Even so, Barcelona are being tipped as one of the hot favourites to progress and potentially claim this season’s Champions League crown. They may no longer be the irresistible force of total domination, technical mastery and tactical supremacy but their newly pneumatic counter-attacking spring and exceptional attackers make them a force to be reckoned with. A loss of dogma has led to an increase in effectiveness. They have intensity and clarity with their direct running and threat on the break.

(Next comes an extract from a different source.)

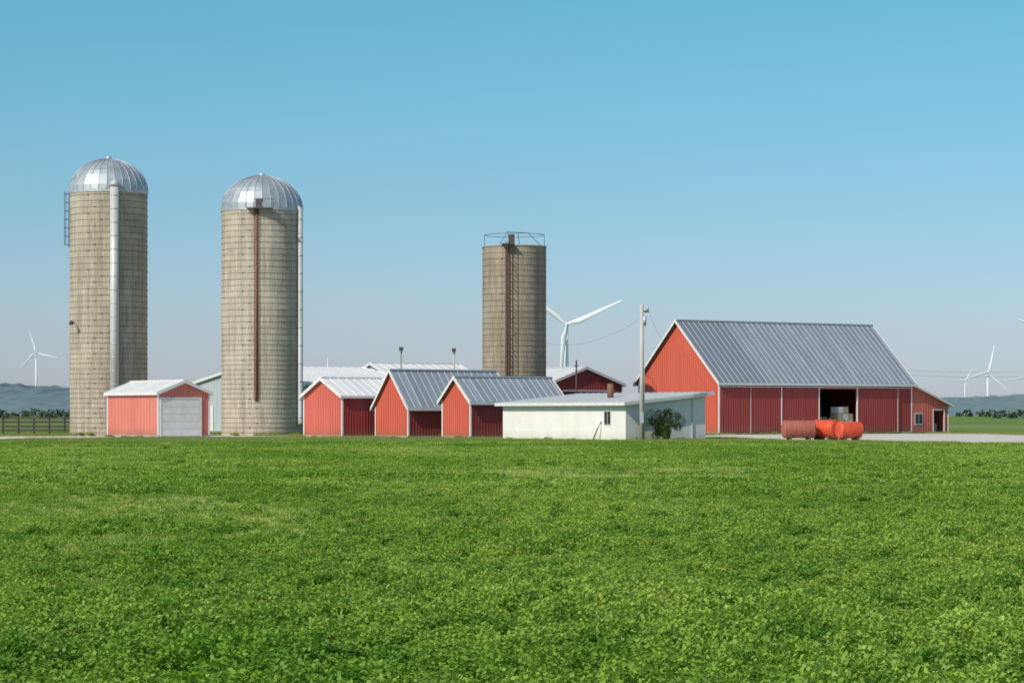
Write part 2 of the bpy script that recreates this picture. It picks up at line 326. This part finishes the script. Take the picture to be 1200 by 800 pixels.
# ---------------------------------------------------------------- silos
def silo(name,x,y,R,H,mat,dome=0,hoop=.5):
    e=empty(name,(x,y,0)); n=96
    me=bpy.data.meshes.new('stave_wall'); vs=[];fs=[];uvs=[]
    K=24
    for k in range(K+1):
        for j in range(n+1): 
            th=2*math.pi*j/n; vs.append((R*math.cos(th),R*math.sin(th),H*k/K))
    for k in range(K):
        for j in range(n):
            a=k*(n+1)+j; fs.append((a,a+1,a+n+2,a+n+1))
            for (jj,kk) in ((j,k),(j+1,k),(j+1,k+1),(j,k+1)): uvs+= [2*math.pi*R*jj/n,H*kk/K]
    me.from_pydata(vs,[],fs); u=me.uv_layers.new(name='UVMap'); u.data.foreach_set('uv',uvs)
    me.polygons.foreach_set('use_smooth',[True]*len(fs)); me.materials.append(mat)
    o=bpy.data.objects.new('stave_wall',me); S.collection.objects.link(o); o.parent=e
    h=MB(); z=.25; i=0
    while z<H-.05:
        b=len(h.v); rr=R+.022
        for j in range(n):
            th=2*math.pi*j/n; c,s_=math.cos(th),math.sin(th)
            h.v+=[((R-.01)*c,(R-.01)*s_,z),(rr*c,rr*s_,z),(rr*c,rr*s_,z+.03),((R-.01)*c,(R-.01)*s_,z+.03)]
        for j in range(n):
            a=b+4*j; c_=b+4*((j+1)%n)
            h.poly([(a+q,c_+q,c_+q+1,a+q+1) for q in range(3)],HOOP)
        for q in range(3):
            th=2*math.pi*(q/3)+.13+ (i%3)*.18; p=Vector((math.cos(th),math.sin(th),0)); t_=Vector((-p.y,p.x,0))
            c0=p*(R+.03)+Vector((0,0,z+.014)); h.tube([c0-t_*.11,c0+t_*.11],.032,HOOP,6)
        z+=hoop*(1 if z>H*.4 else .8)*random.uniform(.93,1.07); i+=1
    h.build('hoops',e)
    c=MB(); 
    if dome:
        seg=30; rings=10; b=len(c.v); RD=R+.06
        for k in range(rings):
            ph=(math.pi/2)*k/rings
            for j in range(seg): 
                th=2*math.pi*j/seg; c.v.append((RD*math.cos(ph)*math.cos(th),RD*math.cos(ph)*math.sin(th),H+dome*math.sin(ph)+.05))
        c.v.append((0,0,H+dome+.05)); top=len(c.v)-1
        for k in range(rings-1): c.poly([(b+k*seg+j,b+k*seg+(j+1)%seg,b+(k+1)*seg+(j+1)%seg,b+(k+1)*seg+j) for j in range(seg)],DOME)
        c.poly([(b+(rings-1)*seg+j,b+(rings-1)*seg+(j+1)%seg,top) for j in range(seg)],DOME)
        for j in range(seg):
            th=2*math.pi*j/seg
            c.tube([((RD+.01)*math.cos(p_)*math.cos(th),(RD+.01)*math.cos(p_)*math.sin(th),H+.06+dome*math.sin(p_)) for p_ in [math.pi/2*q/12 for q in range(12)]],.022,DOME,5,False)
        c.tube([(0,0,H-.15),(0,0,H+.08)],R+.05,GALV,64,False); c.tube([(0,0,H+dome),(0,0,H+dome+.22)],.25,GALV,12)
        c.build('dome_roof',e)
    else:
        c.tube([(0,0,H-.12),(0,0,H+.02)],R+.04,CONC,64,True); c.build('cap',e)
    return e
HOOP=simple('hoop_steel',(.24,.195,.155),(.13,.10,.08),.8,.2,.9)
mD,tD,pD=nt('dome_sheet'); tcD=N(tD,'ShaderNodeTexCoord').outputs['Object']
tD.links.new(mixc(tD,ramp(tD,noise_n(tD,tcD,1.2,5),.35,.7),(.50,.54,.56),(.34,.38,.41)),pD.inputs['Base Color']); pD.inputs['Metallic'].default_value=.5; pD.inputs['Roughness'].default_value=.48
DOME=mD
def ladder(mb,x,y,z0,z1,m,w=.4,cage=0,r=.025,step=.3):
    for s_ in (-1,1): mb.tube([(x+s_*w/2,y,z0),(x+s_*w/2,y,z1)],r,m,6)
    z=z0+.1
    while z<z1: mb.tube([(x-w/2,y,z),(x+w/2,y,z)],r*.8,m,5); z+=step
    if cage:
        z=z0+.5
        while z<z1:
            mb.tube([(x-w/2*cage,y,z),(x-w/2*cage,y-.5,z),(x,y-.75,z),(x+w/2*cage,y-.5,z),(x+w/2*cage,y,z)],r,m,5); z+=.8
        for dx,dy in ((-1,-.5),(0,-.75),(1,-.5)): mb.tube([(x+dx*w/2*cage,y+dy,z0+.5),(x+dx*w/2*cage,y+dy,z1)],r,m,5)

s1=silo('silo',-33.4,212,3.18,20.1,ST1,2.75,.52)
c=MB(); c.tube([(1.0,-3.35,1.0),(1.0,-3.35,20.3)],.36,GALVL,16); c.tube([(1.0,-3.35,20.3),(1.0,-3.15,20.75)],[.42,.3],GALVL,16)
z=2
while z<20: c.tube([(1.0,-3.35,z),(1.0,-3.35,z+.05)],.385,GALV,16); z+=1.1
c.build('unloading_chute',s1)
c=MB(); cx=-3.28
for yy in (-.25,.25): c.tube([(cx,yy,15.6),(cx,yy,20.2)],.022,DKST,6)
z=15.7
while z<20.2:
    c.tube([(cx,-.25,z),(cx,.25,z)],.016,DKST,5); z+=.35
z=15.8
while z<20.3:
    c.tube([(cx,-.25,z),(cx-.3,-.22,z),(cx-.4,0,z),(cx-.3,.22,z),(cx,.25,z)],.018,DKST,5); c.tube([(-3.15,0,z),(cx,0,z)],.02,DKST,5); z+=.7
for dy in (-.22,0,.22): c.tube([(cx-(.4 if dy==0 else .3),dy,15.8),(cx-(.4 if dy==0 else .3),dy,20.2)],.016,DKST,5)
c.build('ladder_cage',s1)
c=MB(); c.tube([(-2.4,-2.3,9.2),(-2.6,-2.9,9.4)],.05,DKST,8); c.tube([(-2.6,-2.9,9.4),(-2.6,-3.0,9.15)],[.1,.2],DKST,10); c.build('yard_light',s1)

s2=silo('silo',-21.0,215,3.38,18.85,ST2,2.9,.5)
c=MB(); ladder(c,-.12,-3.5,2.9,18.9,RUST,.36,0,.03,.3)
c.tube([(-.12,-3.42,2.9),(-.12,-3.42,18.9)],.11,RUST,10)
c.box(-.9,1.3,-3.95,-3.3,18.75,18.82,DKST)
for x in (-.9,.3,1.3): c.tube([(x,-3.95,18.8),(x,-3.95,19.5)],.02,DKST,5)
c.tube([(-.9,-3.95,19.5),(1.3,-3.95,19.5)],.02,DKST,5)
c.box(-.2,.35,-3.42,-3.1,18.9,19.6,DKST)
c.build('ladder',s2)
c=MB(); a=math.radians(-22); px_,py_=3.68*math.cos(a)-.1,3.68*math.sin(a)
c.tube([(px_-.55,py_+.2,19.3),(px_,py_,18.9),(px_,py_,1.4),(px_+.1,py_-.2,.9)],.24,GALVL,14)
z=1.5
while z<18.5: c.tube([(px_,py_,z),(px_,py_,z+.06)],.27,GALV,14); z+=1.5
c.build('filler_pipe',s2)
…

It may not be a style of play as rarefied and distinct as in the tiki-taka years, but if Enrique can deliver the biggest trophy in Europe few will complain. For a club that has defined itself as one of the archetypal sides of the modern era, and truly carved out a run of time as belonging to them and their genius, they perhaps lack the trophy count to match. A total of four titles, including one European Cup and three Champions League wins is hardly a record to be sniffed at, but with that first title only coming in 1991, they could still be considered a club making up for lost time given the teams that wore their colours in the many decades prior to the last three.
With a bit of luck, Lucho’s Barcelona can make it five in 2015, nine years on from Rijkaard’s success in Europe. Though the all-encompassing, top-to-bottom philosophy of the recent past may currently have been benched, it is only dormant. Now is the time for instinctiveness, talent and individuals to rise up and fill the gap until the time – and personnel – are right to once again take the next step forward.